The facts of this case fall squarely within boundaries set forth by the courts of New York. While General attempts to distinguish Turner Construction, (ECF No. 83 at 10), Chelsea Associates, and Longwood (ECF No. 88 at 7-8), by arguing the incidents arose out of “work” in the generic sense and not as defined by any agreement, that position is unpersuasive. Application of the courts' interpretation of “arising . . . from or out of,” “resulting from,” and “in connection with,” ends with the same results, regardless of whether Plaintiff was performing “work” or “Work.” To hold otherwise would simply ignore the causation language of the Agreement. Further, General's argument that the situs of Plaintiff's accident location bears no relation to its operations and therefore precludes liability (ECF No. 88 at 8), similarly fails. As set forth above, New York law requires indemnification in situations similar to Plaintiff's, and not strictly while performing “work” or “Work” duties in specified areas, especially when those situations involve “necessary and unavoidable” activities. See Turner Constr., 298 A.D.2d at 147. The “situs” of the accident location is not always a factor in the court's interpretation.

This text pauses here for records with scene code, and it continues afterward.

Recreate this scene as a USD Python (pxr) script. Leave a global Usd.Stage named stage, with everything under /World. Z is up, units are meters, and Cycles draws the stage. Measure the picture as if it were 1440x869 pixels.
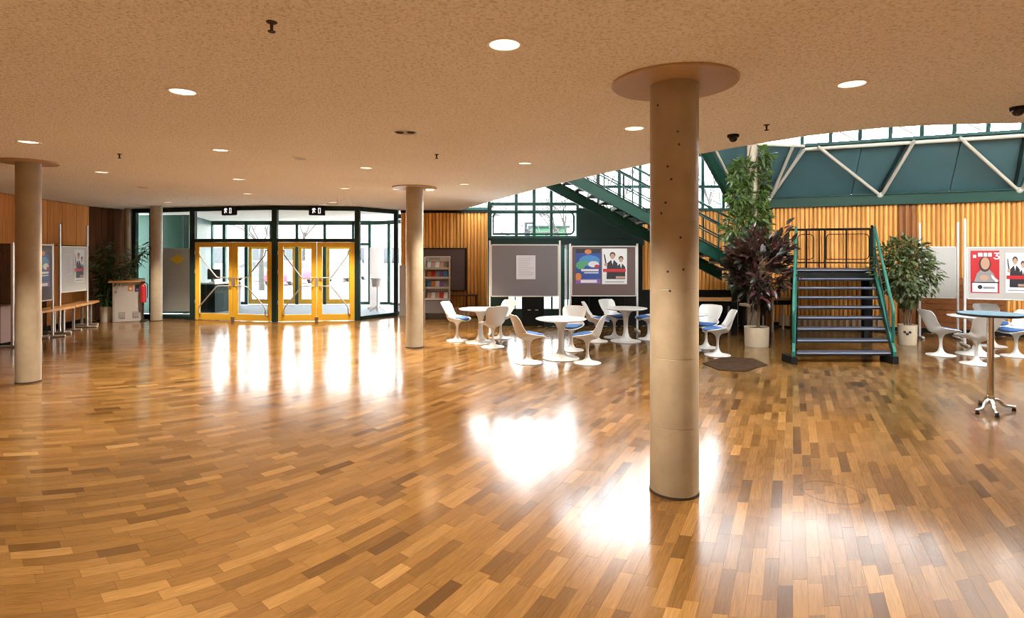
import math, random
import numpy as np
import trimesh
import shapely.geometry as sg
from shapely import affinity
from pxr import Usd, UsdGeom, UsdLux, UsdShade, Gf, Sdf, Vt
import usdkit, meshkit

random.seed(7)
rng = np.random.default_rng(7)
PI = math.pi
stage = Usd.Stage.CreateInMemory()
UsdGeom.SetStageUpAxis(stage, 'Z')
UsdGeom.SetStageMetersPerUnit(stage, 1.0)
world = UsdGeom.Xform.Define(stage, '/World')
stage.SetDefaultPrim(world.GetPrim())

# ------------------------------------------------------------------ camera, sky, exposure
FPX, U0, V0, W, HH = 800.0, 720.0, 358.0, 1440, 869      # focal length and horizon in picture units
EYE, CEIL = 1.75, 3.026
cam = UsdGeom.Camera.Define(stage, '/World/camera')
cam.CreateHorizontalApertureAttr(36.0)
cam.CreateVerticalApertureAttr(36.0 * HH / W)
cam.CreateFocalLengthAttr(FPX / W * 36.0)
cam.CreateVerticalApertureOffsetAttr(-(HH / 2 - V0) / W * 36.0)
cam.CreateClippingRangeAttr(Gf.Vec2f(0.05, 500))
cam.AddTranslateOp().Set(Gf.Vec3d(0, 0, EYE))
cam.AddRotateXOp().Set(90.0)
cam.CreateExposureAttr(0.28)

SKY = 4.2
dome = UsdLux.DomeLight.Define(stage, '/World/sky')
dome.CreateIntensityAttr(SKY)
dome.CreateColorAttr(Gf.Vec3f(0.93, 0.97, 1.0))
SPOT = 29.0            # strength of one ceiling downlight
SPOT_COLOR = (1.0, 0.86, 0.68)


def at(u, v, Y):
    return np.array([(u - U0) / FPX * Y, Y, EYE - (v - V0) / FPX * Y])


def fl(u, v):
    return at(u, v, FPX * EYE / (v - V0))


def cl(u, v):
    return at(u, v, FPX * (CEIL - EYE) / (V0 - v))


# ------------------------------------------------------------------ materials
stage.DefinePrim('/World/Looks', 'Scope')


def mat(name, nodes, links=(), surface='p.BSDF'):
    return usdkit.material(stage, '/World/Looks/' + name, nodes, links, surface=surface)


def plain(name, col, rough=0.5, metal=0.0, var=0.0, scale=6.0, bump=0.0, bscale=60.0, coat=0.0, spec=0.5, **kw):
    """One colour, mottled a little by noise, with an optional fine relief."""
    n = {'p': ('principled_bsdf', dict(base_color=col, roughness=rough, metallic=metal, coat_weight=coat, specular_ior_level=spec, **kw)), 'g': ('texture_coordinate', {})}
    l = []
    if var > 0:
        n['n'] = ('noise_texture', {'scale': scale, 'detail': 5.0, 'roughness': 0.6})
        lo, hi = [c * (1 - var) for c in col], [min(1, c * (1 + var)) for c in col]
        n['r'] = ('rgb_ramp', {'ramp': [(0.25, lo), (0.75, hi)]})
        l += [('g.object', 'n.vector'), ('n.fac', 'r.fac'), ('r.color', 'p.base_color')]
    if bump > 0:
        n['bn'] = ('noise_texture', {'scale': bscale, 'detail': 3.0})
        n['b'] = ('bump', {'strength': bump, 'distance': 0.01})
        l += [('g.object', 'bn.vector'), ('bn.fac', 'b.height'), ('b.normal', 'p.normal')]
    return mat(name, n, l)


def wood(name, cols, axis='z', rough=0.45, scale=3.0, vary=0.25, coat=0.0, spec=0.25):
    """Grain stretched along one axis, each piece a little lighter or darker than the next."""
    s = {'z': (12, 12, 0.6), 'x': (0.6, 12, 12), 'y': (12, 0.6, 12)}[axis]
    n = {'g': ('geometry', {}), 'm': ('mapping', {'scale': s}), 'n': ('noise_texture', {'scale': scale, 'detail': 6.0, 'roughness': 0.62, 'distortion': 0.4}),
         'r': ('rgb_ramp', {'ramp': [(0.3, cols[0]), (0.55, cols[1]), (0.75, cols[2])]}),
         'o': ('object_info', {}), 'k': ('map_range', {'from_min': 0.0, 'from_max': 1.0, 'to_min': 1 - vary, 'to_max': 1 + vary}),
         'h': ('hsv', {}), 'p': ('principled_bsdf', {'roughness': rough, 'coat_weight': coat, 'coat_roughness': 0.2, 'specular_ior_level': spec})}
    l = [('g.position', 'm.vector'), ('m.vector', 'n.vector'), ('n.fac', 'r.fac'), ('r.color', 'h.color'), ('o.random', 'k.value'), ('k.result', 'h.value'), ('h.color', 'p.base_color')]
    return mat(name, n, l)


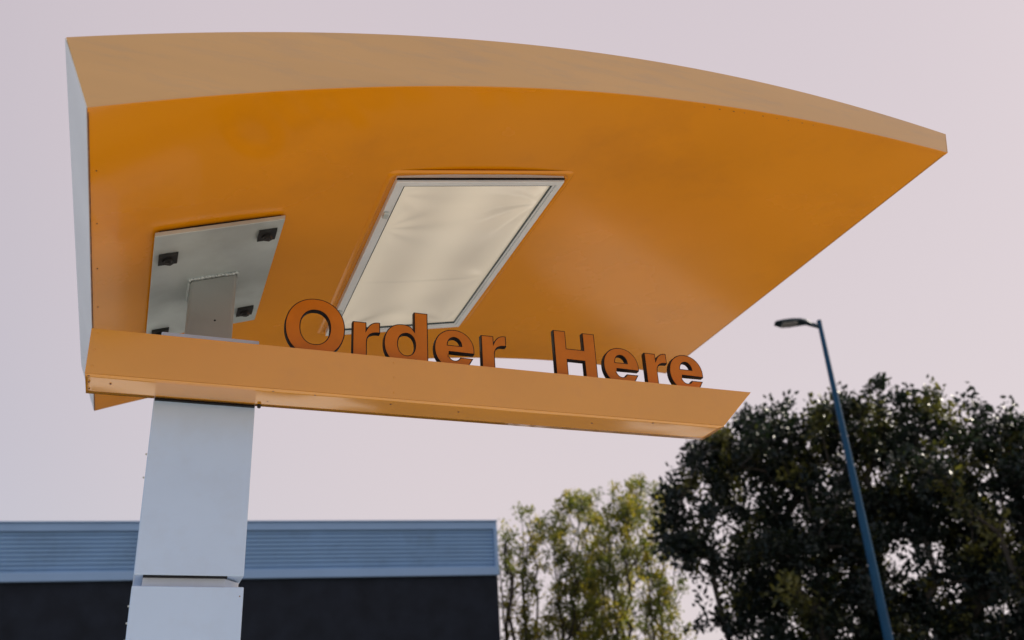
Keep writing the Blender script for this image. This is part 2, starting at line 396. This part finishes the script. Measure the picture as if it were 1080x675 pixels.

General has failed to demonstrate a change in controlling law, the availability of new evidence, or the need to correct a clear error of law or fact, requiring reconsideration of the underlying Order and Opinion. Max's Seafood, 176 F.3d at 677. Instead, the record overwhelmingly supports the findings below, which led to the Court's initial ruling. See ABS Brokerage, 2010 WL 3257992, at *6. General's “[m]ere ‘disagreement with the Court's decision' does not suffice” to grant reconsideration. Id. Accordingly, General's Motion for Reconsideration is denied.
IV. Conclusion
For the reasons set forth above, General's Motion for Reconsideration (ECF No. 83) is DENIED.